Polska 2016
reż. Bartosz M. Kowalski
gatunek: dramat
zdjęcia: Mateusz Skalski
muzyka: Kristian Eidnes Andersen
Chciałem obejrzeć ten film wtedy, gdy był wyświetlany premierowo, jednak przewinął się on przez kinowe ekrany bardzo krótko (chyba jeden tydzień) i to tylko raz dziennie o późnej porze, a akurat nie miałem wtedy jak udać się na seans. Jak się jednak mówi: co się odwlecze, to nie uciecze i w tym tygodniu w ramach Kultury Dostępnej film ten powtórnie zawitał na duży ekran, co skrupulatnie wykorzystałem.
Obserwujemy dzień z życia trójki dzieci, które kończą właśnie szkołę podstawową. Szymek (Nicolas Przygoda), Czarek (Przemysław Baliński) i Gabrysia (Michalina Świstuń) pochodzą z różnych rodzin i grup społecznych, jednak wszystkich łączy to, że uczęszczali do jednej klasy.
Film ten był pokazywany w kilku miejscach na świecie i nawet otrzymał kilka wyróżnień i nominacji. W Polsce na jednym z pierwszych pokazów niektóre sceny powitano zaś buczeniem i ostentacyjnym opuszczeniem sali. Także było głośno.
Sama produkcja i sposób, w jaki została nakręcona i przedstawiona najbardziej przypomina mi tegorocznego zwycięzcę Oscarów - Moonlight.
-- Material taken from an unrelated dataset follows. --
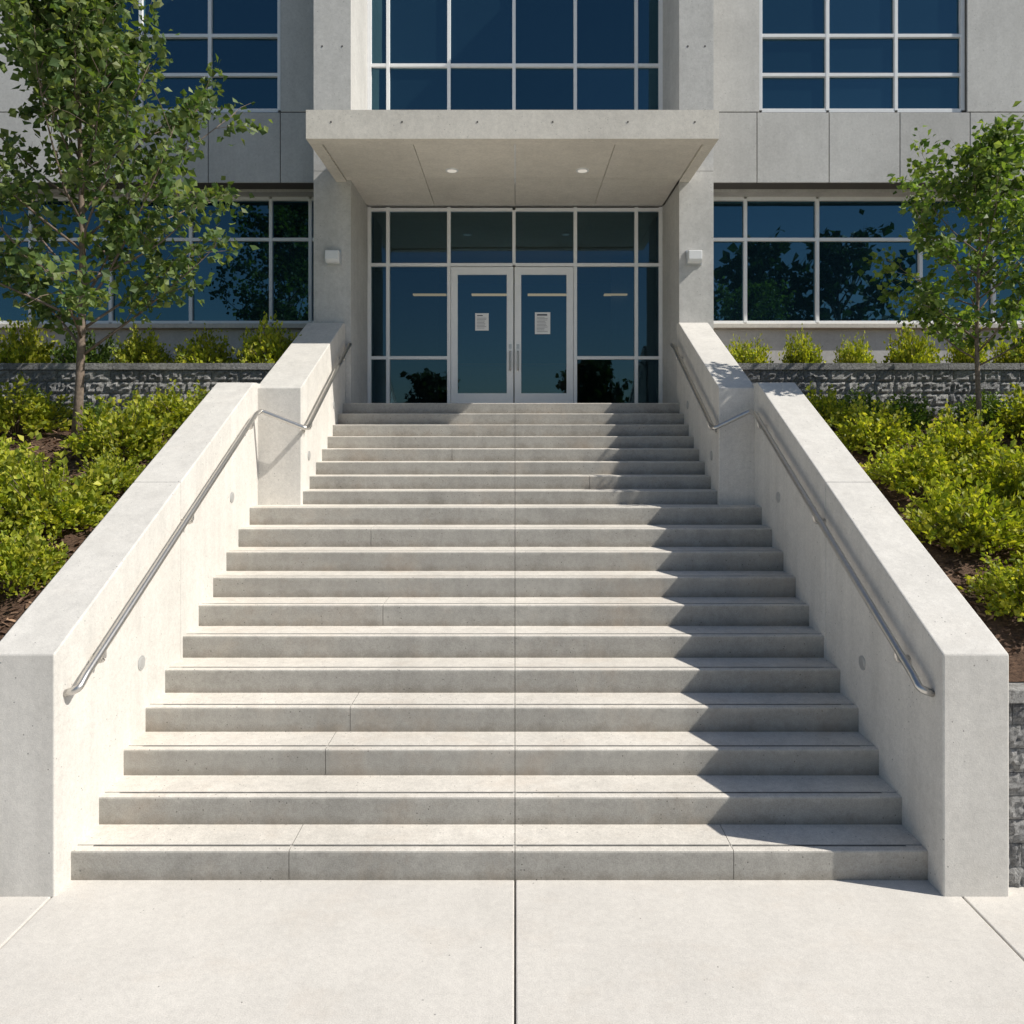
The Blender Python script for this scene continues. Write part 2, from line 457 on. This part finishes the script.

Na pierwszy rzut oka getto z USA i dolnośląskie miasteczko dzieli dużo, jednak jeśli się lepiej przyjrzeć filmy te łączy bardzo wiele jeśli chodzi o pokazanie pewnych zjawisk społecznych, jak i sam sposób realizacji, jak np. podobna podążająca za bohaterami kamera.
Film ten posiada dość duży ciężar gatunkowy, dlatego niezrozumiałe dla mnie wydawało się to, że ludzie przynieśli na seans wielkie opakowania popcornu. Znając mniej więcej przed projekcją sens całości zastanawiałem się, czy w czasie filmu ten popcorn przypadkiem nie stanie im w gardle, jednak na szczęście okazało się, że przeważnie mieli ze sobą również dużo coli.
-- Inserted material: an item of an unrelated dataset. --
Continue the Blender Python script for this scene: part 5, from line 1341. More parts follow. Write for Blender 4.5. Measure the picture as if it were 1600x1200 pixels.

Ciężko jest o tym filmie pisać, bo to dzieło nie do opisywania, a do przeżywania. I wyciągania wniosków. Bo Kowalski nie tylko prowokuje, ale pokazując prawdziwy mikroświat stawia przed widzem pytania. Takie jak o rolę rodziny w kreowaniu postaw dziecka, rolę szkoły i oświaty w jego wychowaniu i socjalizacji czy o bierność tłumu, czyli nas samych. Bo codziennie mijamy wielu Szymków i Czarków z naszej okolicy.
Film Kowalskiego miał swoje braki ale był jednym z tych typów filmu, które lubię - zostawiających widza z masą pytań i brakiem odpowiedzi. Sądzę, że każdy powinien obejrzeć Plac zabaw i samemu wyciągnąć wnioski z seansu. Bo wiele aspektów tego filmu to nie jest fikcja. Sad but true.